Starting from the 12th of October every payment processor who is processing the transactions of a high-risk securities merchant must demonstrate to Mastercard that adequate due diligence has been applied. Brokers and ICO issuers will be required to present evidence of legal authority to operate in a given jurisdiction.

Such evidence can be a copy of the merchant’s license to operate issued by the official authority in the given country and a copy of a licensed exchange or licensed trading platform with which the broker is operating. Payment processors will be required to cease all processing of high-risk securities transactions from such merchants until presented with the said documents.

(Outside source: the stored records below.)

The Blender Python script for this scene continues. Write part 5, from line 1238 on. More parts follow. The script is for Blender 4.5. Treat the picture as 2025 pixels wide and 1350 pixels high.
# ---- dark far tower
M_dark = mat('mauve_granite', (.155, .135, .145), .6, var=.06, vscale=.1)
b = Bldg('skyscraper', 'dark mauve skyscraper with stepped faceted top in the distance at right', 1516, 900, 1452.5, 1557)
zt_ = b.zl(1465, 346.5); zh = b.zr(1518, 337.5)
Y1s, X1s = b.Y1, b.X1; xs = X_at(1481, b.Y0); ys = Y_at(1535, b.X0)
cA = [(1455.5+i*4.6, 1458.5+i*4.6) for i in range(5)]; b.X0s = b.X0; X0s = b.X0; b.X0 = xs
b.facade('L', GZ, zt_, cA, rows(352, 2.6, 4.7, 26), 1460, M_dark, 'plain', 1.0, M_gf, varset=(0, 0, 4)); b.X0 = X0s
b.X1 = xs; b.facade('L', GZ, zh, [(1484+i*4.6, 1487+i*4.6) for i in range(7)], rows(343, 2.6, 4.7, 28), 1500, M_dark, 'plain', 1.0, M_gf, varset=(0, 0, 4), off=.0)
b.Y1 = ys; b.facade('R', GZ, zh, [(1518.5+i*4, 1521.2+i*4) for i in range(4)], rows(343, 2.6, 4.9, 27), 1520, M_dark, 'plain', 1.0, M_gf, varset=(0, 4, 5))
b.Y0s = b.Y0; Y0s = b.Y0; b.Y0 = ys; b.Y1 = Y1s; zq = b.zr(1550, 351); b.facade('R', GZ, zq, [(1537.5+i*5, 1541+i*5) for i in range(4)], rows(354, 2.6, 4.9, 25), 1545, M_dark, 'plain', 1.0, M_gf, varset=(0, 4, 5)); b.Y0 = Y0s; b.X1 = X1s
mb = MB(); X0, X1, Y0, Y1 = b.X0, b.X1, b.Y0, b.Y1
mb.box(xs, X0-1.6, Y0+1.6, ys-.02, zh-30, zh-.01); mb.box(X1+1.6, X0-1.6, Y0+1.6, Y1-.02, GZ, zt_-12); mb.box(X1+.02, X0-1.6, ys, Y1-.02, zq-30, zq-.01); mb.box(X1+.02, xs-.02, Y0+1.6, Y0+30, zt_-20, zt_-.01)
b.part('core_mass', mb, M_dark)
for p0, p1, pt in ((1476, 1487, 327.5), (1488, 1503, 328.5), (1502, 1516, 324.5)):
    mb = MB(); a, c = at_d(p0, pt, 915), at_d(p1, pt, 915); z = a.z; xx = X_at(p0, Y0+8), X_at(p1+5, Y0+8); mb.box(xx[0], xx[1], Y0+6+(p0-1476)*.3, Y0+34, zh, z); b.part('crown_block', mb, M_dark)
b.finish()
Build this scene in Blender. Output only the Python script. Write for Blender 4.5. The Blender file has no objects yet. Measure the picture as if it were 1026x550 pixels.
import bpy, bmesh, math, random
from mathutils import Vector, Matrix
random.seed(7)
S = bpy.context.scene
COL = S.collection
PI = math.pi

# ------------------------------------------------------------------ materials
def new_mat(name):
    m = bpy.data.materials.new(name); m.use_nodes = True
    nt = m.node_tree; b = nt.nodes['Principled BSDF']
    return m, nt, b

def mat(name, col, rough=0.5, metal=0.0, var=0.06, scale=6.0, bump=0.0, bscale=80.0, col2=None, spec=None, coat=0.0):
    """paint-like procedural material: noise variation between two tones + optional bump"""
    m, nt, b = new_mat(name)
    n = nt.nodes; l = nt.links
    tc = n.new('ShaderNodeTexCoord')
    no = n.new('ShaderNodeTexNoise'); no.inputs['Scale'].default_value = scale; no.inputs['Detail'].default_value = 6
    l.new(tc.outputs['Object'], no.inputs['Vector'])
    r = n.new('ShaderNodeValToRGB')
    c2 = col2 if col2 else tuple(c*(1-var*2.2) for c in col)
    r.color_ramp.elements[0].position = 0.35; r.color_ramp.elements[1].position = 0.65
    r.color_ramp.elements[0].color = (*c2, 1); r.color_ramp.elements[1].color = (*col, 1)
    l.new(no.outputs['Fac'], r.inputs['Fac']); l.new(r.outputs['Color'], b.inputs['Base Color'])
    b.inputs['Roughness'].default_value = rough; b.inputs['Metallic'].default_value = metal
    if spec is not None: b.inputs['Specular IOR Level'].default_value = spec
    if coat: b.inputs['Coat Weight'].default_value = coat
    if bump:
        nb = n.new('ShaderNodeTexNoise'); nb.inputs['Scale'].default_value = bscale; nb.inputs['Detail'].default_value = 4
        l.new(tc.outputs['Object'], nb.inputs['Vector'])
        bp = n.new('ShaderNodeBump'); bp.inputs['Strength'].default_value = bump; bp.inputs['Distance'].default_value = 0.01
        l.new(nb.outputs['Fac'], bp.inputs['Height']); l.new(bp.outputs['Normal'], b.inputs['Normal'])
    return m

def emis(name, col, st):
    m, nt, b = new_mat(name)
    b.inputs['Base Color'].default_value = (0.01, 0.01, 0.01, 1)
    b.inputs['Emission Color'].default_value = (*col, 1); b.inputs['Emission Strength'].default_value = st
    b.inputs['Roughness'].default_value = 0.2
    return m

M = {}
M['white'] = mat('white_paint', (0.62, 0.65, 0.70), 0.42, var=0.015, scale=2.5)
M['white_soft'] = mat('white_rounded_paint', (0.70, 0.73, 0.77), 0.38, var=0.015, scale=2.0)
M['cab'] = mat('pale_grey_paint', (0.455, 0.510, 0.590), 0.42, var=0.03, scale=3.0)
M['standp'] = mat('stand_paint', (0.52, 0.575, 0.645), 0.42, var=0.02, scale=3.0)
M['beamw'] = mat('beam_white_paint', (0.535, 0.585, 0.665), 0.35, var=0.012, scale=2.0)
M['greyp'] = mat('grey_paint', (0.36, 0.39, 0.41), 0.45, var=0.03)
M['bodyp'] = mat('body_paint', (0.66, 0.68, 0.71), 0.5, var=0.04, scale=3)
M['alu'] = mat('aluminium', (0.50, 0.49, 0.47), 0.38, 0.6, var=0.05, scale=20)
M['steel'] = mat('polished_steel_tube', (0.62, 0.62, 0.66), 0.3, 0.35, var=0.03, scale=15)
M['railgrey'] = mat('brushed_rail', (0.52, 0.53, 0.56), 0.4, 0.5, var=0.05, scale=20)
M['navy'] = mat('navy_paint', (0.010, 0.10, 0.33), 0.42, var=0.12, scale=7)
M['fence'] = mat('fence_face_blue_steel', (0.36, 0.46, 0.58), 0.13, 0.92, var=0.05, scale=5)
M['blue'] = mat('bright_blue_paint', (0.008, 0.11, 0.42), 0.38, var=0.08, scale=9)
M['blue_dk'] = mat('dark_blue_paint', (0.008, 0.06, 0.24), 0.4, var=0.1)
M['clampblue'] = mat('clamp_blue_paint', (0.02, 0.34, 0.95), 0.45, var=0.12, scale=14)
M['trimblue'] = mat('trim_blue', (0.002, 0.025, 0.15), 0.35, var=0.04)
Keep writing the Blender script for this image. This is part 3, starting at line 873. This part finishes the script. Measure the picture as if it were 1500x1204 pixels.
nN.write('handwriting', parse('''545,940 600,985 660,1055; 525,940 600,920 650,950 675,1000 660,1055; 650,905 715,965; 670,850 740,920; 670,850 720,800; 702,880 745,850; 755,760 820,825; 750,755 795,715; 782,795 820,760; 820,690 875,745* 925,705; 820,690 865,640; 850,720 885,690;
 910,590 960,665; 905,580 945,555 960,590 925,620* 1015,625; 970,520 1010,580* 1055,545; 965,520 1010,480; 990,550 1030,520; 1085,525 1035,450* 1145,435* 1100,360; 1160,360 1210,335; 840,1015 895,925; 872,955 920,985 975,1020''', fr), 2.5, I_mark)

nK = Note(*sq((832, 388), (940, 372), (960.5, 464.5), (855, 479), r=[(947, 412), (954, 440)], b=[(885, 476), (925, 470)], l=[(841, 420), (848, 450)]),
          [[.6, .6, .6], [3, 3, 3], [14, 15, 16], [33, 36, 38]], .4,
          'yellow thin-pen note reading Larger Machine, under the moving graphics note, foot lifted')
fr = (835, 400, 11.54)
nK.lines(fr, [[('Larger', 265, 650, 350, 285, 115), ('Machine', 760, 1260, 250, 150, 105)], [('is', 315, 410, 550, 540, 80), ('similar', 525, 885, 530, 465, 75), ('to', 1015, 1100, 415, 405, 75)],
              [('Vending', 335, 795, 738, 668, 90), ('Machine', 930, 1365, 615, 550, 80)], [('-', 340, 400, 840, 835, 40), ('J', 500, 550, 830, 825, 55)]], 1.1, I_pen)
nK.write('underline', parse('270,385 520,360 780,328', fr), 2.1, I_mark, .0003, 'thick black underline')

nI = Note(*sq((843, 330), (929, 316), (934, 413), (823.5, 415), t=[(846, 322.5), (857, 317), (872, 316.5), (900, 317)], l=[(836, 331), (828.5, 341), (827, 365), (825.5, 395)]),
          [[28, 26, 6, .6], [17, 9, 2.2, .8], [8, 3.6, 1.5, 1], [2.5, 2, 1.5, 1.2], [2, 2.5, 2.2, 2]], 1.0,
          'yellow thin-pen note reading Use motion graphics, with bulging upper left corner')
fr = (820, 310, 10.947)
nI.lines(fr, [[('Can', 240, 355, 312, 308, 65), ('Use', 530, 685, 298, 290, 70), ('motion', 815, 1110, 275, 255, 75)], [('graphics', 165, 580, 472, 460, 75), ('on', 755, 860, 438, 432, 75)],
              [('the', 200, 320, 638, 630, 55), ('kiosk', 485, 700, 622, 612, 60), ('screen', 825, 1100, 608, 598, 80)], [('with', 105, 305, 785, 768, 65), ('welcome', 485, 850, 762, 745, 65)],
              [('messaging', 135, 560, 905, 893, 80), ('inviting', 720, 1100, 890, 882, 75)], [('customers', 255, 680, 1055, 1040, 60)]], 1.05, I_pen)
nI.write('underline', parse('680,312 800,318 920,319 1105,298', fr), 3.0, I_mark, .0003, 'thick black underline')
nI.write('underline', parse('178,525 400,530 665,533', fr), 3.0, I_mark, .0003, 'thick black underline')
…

Provided that the jurisdiction is not regulating such operations in a given country, a legal opinion from a reputable local firm must be presented by the brokerage or the ICO issuer that identified all relevant trading laws and other laws applicable to the brokerage. Aside from that, the legal opinion must include all relevant trading laws and other laws applicable to cardholders that may transact with the brokerage company or the ICO issuer.

Coordinated Effort on a Corporate and Regulatory Level

So there you have it: after many years of operating in the “wild west”, binary options, forex and CFDs and the relatively fresh ICOs are being targeted by authorities in a well-coordinated manner in tandem with key corporations. As the ESMA rolled out its new regulations in the sector, Google was next to single out and ban the use of Google Ads by forex, binary and ICO companies.

With VISA and Mastercard usually going hand-in-hand, the likelihood that the other major card issuer will skip on this one is very very small.